Bande dessinée de Lou Lubie (scénario) et Solen Guivre (dessin et couleur).
Un riche convoi funéraire se dirige lentement vers un château immaculé, en haut d’une montagne, au milieu du désert. L’éminent défunt sera inhumé au plus près des dieux. Voilà qu’une frêle silhouette se détache de la masse et s’enfuit dans les dédales de la ville perchée. C’est Eurydice, mutique et émaciée : elle se laisse mourir en dépit de l’aide et de l’amour que lui apporte Orphée. De son côté, le chanteur refuse de vendre son art aux prêtres qui orchestrent les cérémonies funèbres. « Sans ses artistes, Pygmalion n’est rien ! » (p. 43) L’homme est en effet un habile entrepreneur, manipulateur et mystificateur. Dans le secret de son atelier, il fabrique des automates auxquels il ne manque presque rien, si ce n’est un supplément d’âme. Finalement, comme dans le mythe, Eurydice meurt et Orphée est prêt à tout pour la faire revenir du royaume des morts.

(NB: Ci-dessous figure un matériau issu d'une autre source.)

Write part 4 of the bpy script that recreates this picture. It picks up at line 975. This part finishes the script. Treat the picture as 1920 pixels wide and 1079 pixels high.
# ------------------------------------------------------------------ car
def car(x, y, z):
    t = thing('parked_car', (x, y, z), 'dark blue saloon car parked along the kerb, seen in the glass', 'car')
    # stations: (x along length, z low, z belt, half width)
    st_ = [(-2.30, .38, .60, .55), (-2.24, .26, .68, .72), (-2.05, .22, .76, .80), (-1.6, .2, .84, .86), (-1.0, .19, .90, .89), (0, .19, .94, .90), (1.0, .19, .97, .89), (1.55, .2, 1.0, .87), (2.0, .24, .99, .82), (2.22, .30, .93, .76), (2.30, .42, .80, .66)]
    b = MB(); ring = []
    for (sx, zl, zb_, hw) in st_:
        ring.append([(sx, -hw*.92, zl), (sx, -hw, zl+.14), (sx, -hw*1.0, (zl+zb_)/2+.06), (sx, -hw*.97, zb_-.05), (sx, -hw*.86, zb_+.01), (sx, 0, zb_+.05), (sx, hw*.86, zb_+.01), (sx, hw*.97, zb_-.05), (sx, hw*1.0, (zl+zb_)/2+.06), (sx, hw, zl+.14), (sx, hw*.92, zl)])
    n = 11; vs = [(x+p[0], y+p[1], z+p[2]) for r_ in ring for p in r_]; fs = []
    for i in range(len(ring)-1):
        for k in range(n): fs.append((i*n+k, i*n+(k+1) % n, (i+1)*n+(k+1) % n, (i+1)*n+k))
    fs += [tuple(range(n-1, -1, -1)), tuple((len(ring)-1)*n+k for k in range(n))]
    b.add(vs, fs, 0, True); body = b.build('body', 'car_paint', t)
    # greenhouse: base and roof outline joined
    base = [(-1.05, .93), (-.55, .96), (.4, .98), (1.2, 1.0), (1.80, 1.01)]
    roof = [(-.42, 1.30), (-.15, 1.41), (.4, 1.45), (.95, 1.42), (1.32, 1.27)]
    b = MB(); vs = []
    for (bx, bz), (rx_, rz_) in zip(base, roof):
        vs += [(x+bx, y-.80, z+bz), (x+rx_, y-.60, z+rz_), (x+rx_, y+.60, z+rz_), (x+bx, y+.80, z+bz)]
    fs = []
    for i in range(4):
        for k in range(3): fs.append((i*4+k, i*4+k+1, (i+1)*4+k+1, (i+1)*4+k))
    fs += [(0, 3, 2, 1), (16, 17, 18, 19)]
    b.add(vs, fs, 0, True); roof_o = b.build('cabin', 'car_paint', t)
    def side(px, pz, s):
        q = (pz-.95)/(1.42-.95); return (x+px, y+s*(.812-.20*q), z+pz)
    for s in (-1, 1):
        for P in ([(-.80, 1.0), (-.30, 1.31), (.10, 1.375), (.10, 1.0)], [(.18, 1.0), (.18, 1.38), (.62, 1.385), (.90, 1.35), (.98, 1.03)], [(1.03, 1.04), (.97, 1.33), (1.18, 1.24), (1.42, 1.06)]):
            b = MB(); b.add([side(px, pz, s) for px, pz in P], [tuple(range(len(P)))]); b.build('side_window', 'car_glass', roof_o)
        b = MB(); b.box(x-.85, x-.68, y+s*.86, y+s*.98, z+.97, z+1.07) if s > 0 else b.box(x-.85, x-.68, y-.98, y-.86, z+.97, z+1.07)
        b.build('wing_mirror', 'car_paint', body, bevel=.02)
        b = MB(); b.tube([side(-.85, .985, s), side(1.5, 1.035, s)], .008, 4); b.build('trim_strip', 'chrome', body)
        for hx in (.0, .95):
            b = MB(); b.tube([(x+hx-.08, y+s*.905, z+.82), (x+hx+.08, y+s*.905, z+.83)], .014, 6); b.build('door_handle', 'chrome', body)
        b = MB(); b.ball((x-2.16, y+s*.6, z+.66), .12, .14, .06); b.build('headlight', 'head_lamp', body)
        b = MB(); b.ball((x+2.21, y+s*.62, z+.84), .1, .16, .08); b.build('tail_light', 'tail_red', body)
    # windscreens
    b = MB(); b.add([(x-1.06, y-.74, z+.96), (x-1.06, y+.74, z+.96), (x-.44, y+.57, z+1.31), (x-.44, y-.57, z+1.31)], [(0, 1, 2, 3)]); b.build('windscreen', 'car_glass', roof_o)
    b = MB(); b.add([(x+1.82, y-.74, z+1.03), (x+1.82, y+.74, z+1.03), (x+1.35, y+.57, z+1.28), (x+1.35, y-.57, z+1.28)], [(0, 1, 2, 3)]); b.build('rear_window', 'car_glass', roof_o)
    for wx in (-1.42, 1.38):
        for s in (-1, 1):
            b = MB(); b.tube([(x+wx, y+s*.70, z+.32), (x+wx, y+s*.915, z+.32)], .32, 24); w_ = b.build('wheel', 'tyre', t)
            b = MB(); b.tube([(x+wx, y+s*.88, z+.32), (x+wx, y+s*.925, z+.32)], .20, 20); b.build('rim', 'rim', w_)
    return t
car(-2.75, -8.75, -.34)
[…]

Dans cette réécriture de nombreux mythes grecs, les autrices célèbrent le corps des femmes : il est fort, superbe, opulent et, puisqu’il faut sans cesse le rappeler, intouchable si cela n’est pas souhaité. Le sujet des agressions sexuelles est pudiquement amené, mais fracassant tant il donne de profondeur à l’histoire. L’intrigue interroge aussi sur le choix et le libre arbitre. Qui a un jour pris un instant pour demander son avis à Eurydice ? « Ses sentiments lui donnent-ils le droit de décider à ma place ? Et moi, qui se soucie de qui j’aime ? » (p. 81) En s’inspirant de diverses cultures et médias pour figurer leurs personnages, Lou Lubie et Solen Guivre ont créé une œuvre patchwork très réussie et bouleversante, envoûtante comme un rêve et déchirante comme un drame.
J’ai toujours un peu de mal avec la réécriture des mythes mais si c’est pour faire passer des messages, ce qui était également le but des récits antiques, pourquoi pas.
Je suis trèèèèès friande de la réécriture de mythes : ces histoires sont faites pour ça, selon moi.